Gould's brother is Wayne Gould, best known for popularising Sudoku. They are descendants of George Gould, a former chairman of the New Zealand Shipping Company. In 1967, Bryan Gould married Gillian Anne Harrigan, and the couple went on to have two children.

Parliamentary career

Having fought the seat unsuccessfully in February 1974, Gould was elected Labour MP for Southampton Test in October 1974 and held it until 1979. He worked as a television journalist from 1979 to 1983, and was then elected as MP for Dagenham from 1983, holding the seat until he resigned on 17 May 1994.
Gould was a member of Neil Kinnock's Shadow Cabinet, serving first as Shadow Chief Secretary to the Treasury, then as spokesman on Trade and Industry, the Environment, and later on Heritage. In 1992 he founded the Full Employment Forum. Later that year he was defeated in the leadership election to succeed Kinnock after the general election, which Labour lost to the Conservative Party for the fourth election in succession. John Smith won the leadership contest, but Gould resigned from Smith's Shadow Cabinet on 27 September 1992 when the Shadow Cabinet rejected a referendum on the Maastricht Treaty and in protest against Labour's support for the European Exchange Rate Mechanism.

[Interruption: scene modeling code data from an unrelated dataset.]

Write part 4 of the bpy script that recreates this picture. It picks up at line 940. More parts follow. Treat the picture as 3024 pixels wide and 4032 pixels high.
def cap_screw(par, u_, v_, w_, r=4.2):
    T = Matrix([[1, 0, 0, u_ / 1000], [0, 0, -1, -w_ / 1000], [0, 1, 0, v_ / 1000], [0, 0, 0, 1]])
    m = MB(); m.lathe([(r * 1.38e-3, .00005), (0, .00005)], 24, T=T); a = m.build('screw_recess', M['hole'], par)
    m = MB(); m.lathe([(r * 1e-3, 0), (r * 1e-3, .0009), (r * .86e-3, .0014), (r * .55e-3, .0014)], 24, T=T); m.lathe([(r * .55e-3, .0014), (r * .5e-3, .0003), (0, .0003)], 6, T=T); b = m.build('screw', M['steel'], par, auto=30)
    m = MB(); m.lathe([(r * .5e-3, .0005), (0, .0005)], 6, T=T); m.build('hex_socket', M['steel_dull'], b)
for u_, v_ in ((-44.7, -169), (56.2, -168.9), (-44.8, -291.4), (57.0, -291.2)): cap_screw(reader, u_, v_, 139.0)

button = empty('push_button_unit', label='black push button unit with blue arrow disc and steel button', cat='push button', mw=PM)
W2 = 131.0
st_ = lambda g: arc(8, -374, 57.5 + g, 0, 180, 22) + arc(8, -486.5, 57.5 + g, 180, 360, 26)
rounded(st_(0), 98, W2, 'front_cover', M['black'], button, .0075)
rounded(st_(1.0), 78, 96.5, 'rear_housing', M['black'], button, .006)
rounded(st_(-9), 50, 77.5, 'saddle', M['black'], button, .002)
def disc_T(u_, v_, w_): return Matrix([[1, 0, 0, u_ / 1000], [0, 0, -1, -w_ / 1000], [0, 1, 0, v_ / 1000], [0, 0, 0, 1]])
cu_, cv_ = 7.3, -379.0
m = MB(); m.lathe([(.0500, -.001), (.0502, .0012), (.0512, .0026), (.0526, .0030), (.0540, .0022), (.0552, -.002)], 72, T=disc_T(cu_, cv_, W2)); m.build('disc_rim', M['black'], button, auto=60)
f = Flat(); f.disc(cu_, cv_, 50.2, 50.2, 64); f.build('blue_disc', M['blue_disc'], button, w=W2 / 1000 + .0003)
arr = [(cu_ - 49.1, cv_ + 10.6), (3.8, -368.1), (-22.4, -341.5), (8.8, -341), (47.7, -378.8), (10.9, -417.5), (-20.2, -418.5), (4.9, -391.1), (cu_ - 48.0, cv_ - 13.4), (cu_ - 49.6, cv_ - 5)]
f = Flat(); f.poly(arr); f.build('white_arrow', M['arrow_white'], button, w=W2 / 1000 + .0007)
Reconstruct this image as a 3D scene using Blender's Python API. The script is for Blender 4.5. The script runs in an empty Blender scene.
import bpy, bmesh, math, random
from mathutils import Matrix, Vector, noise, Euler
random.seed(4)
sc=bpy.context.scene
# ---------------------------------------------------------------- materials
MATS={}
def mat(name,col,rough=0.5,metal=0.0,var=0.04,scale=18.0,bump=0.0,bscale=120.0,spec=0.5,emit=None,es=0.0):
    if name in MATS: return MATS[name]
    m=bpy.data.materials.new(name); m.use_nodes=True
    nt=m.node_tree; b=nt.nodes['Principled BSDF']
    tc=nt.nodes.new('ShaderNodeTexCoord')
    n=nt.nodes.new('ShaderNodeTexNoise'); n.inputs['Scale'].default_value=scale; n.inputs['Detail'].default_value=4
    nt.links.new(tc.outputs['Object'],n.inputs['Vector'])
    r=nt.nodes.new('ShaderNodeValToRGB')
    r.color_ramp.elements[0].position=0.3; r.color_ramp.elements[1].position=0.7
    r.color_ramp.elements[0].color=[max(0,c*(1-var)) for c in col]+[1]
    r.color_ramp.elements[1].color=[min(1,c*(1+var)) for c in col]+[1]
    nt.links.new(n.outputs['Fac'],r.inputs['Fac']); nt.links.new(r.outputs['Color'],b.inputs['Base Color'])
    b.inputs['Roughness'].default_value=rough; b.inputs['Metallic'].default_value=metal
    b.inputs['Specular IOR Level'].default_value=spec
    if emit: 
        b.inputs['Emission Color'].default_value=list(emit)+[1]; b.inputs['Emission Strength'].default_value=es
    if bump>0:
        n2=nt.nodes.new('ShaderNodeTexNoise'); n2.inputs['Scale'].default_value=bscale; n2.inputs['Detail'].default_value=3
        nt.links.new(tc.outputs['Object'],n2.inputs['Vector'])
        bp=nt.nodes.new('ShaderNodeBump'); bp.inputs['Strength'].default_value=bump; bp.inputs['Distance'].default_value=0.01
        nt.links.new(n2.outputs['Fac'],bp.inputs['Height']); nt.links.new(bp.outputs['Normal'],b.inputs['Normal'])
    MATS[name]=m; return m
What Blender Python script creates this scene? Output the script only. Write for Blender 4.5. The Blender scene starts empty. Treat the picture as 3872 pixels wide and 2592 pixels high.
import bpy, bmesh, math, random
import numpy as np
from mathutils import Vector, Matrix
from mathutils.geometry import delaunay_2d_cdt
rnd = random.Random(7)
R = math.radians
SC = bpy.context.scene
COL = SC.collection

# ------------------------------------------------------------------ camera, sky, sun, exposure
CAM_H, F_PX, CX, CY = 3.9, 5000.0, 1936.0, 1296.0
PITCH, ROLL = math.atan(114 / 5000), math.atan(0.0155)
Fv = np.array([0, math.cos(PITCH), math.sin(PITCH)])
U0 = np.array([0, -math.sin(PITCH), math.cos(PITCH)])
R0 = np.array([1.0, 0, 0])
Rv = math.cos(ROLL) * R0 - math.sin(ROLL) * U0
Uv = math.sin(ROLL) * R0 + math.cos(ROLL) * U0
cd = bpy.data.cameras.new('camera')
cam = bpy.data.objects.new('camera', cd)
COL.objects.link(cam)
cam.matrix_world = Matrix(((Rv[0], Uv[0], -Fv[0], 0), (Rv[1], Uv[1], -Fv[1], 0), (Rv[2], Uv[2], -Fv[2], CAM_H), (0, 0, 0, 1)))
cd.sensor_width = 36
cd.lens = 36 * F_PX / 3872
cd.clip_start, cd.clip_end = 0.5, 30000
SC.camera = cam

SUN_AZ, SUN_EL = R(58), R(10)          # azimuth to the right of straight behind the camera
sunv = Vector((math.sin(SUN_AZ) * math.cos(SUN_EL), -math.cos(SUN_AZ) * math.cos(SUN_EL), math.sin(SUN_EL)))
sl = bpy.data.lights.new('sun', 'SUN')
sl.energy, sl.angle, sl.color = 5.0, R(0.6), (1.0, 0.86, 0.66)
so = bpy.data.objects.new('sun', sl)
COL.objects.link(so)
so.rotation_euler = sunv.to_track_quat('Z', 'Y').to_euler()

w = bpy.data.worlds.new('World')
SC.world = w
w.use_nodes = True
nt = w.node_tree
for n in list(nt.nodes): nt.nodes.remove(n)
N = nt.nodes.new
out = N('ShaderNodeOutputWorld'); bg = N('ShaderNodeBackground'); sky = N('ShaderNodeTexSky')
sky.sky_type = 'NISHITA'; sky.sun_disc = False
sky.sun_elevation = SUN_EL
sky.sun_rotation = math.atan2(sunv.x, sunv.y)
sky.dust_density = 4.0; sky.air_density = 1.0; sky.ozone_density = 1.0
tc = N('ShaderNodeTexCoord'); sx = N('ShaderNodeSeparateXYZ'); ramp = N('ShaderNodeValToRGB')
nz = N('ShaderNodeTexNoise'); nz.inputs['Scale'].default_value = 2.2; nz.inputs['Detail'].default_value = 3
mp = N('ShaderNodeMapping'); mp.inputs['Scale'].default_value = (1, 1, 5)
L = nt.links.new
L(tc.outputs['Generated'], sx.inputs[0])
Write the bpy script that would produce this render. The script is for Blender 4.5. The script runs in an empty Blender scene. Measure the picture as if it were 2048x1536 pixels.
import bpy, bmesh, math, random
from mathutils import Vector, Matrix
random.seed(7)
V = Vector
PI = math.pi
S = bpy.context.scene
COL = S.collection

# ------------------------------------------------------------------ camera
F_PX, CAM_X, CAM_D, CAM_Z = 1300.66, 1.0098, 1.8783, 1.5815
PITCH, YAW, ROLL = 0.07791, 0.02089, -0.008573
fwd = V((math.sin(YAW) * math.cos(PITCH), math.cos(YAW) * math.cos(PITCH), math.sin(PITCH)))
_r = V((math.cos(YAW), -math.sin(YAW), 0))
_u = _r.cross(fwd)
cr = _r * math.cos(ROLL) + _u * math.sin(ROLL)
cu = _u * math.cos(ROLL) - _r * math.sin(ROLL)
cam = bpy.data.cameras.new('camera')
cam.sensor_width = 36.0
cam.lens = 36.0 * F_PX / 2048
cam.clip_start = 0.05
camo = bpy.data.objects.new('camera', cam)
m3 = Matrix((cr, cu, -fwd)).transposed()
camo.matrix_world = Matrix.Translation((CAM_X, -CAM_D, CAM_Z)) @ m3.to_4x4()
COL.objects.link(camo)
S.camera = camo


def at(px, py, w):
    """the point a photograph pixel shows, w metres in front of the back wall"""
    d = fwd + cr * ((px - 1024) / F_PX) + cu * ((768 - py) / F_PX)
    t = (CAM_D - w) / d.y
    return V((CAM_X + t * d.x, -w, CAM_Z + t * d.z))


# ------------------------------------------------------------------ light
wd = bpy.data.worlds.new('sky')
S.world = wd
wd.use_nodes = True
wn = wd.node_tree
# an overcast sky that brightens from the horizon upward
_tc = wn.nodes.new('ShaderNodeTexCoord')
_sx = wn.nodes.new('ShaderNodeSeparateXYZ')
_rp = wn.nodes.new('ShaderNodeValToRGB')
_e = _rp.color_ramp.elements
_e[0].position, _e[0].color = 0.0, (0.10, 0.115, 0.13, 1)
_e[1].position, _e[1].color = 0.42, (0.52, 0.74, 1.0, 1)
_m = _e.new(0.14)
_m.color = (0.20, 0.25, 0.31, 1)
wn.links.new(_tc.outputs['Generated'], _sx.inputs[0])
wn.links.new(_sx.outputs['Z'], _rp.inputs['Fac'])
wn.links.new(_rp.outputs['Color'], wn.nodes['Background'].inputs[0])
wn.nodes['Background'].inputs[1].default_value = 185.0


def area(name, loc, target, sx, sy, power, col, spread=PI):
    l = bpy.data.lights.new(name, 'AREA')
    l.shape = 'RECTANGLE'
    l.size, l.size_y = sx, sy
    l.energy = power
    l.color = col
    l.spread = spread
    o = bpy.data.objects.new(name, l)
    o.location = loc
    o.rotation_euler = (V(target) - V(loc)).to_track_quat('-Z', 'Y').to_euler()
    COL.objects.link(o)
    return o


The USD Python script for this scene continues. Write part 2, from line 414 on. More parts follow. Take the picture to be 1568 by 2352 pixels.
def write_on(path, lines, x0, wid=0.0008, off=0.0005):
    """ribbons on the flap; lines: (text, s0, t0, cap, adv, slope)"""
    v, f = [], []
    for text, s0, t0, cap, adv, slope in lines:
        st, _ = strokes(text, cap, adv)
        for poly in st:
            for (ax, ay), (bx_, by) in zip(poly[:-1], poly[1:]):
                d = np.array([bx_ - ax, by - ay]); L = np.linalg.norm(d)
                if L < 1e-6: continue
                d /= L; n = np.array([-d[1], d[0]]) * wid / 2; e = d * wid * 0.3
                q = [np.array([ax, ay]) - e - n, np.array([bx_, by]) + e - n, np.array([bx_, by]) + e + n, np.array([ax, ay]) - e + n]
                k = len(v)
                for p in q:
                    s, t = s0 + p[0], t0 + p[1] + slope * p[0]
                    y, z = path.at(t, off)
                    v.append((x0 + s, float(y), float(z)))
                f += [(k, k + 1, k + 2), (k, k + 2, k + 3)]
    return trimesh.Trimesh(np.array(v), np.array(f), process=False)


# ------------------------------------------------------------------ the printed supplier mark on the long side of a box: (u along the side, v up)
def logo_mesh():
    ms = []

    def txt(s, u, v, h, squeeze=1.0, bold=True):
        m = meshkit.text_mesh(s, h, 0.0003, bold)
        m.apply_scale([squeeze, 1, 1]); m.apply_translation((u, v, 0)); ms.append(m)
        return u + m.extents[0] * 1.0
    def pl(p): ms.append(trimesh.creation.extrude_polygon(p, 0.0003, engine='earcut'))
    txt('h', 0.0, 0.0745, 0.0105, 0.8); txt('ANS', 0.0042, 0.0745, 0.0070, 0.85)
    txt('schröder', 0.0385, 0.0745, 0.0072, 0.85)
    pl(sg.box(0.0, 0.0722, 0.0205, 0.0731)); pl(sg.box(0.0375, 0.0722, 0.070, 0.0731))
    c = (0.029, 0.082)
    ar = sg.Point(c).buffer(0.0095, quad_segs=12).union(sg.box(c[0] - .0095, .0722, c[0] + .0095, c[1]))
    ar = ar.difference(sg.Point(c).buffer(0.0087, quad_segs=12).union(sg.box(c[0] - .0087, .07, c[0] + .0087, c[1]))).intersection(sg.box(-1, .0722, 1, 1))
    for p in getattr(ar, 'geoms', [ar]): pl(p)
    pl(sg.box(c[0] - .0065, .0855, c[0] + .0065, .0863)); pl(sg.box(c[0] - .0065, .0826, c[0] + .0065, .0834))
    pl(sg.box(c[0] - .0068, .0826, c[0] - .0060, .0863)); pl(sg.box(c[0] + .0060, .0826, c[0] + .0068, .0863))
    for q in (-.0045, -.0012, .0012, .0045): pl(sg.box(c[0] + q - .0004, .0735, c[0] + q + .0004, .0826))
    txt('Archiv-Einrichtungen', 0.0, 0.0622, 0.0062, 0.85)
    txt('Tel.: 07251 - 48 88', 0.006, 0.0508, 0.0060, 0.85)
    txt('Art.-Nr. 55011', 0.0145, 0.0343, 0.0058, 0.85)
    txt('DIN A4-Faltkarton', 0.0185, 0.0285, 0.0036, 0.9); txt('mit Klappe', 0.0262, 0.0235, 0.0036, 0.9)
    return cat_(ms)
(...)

He resigned his parliamentary seat in May 1994 when he was about to return to New Zealand.

After Parliament

In July 1994, Gould returned to New Zealand and became Vice-Chancellor of the University of Waikato, serving until his retirement in 2004. In this position, Gould was instrumental in initiating The Great Race, a rowing race for Waikato University against international universities on the Waikato River. The Bryan Gould Cup for the women's eights race is named after him.
In the 2005 Queen’s Birthday Honours, Gould was appointed a Companion of the New Zealand Order of Merit, for services to tertiary education. In October 2006, he was awarded an honorary doctorate by the University of Waikato. He is a board member of TVNZ.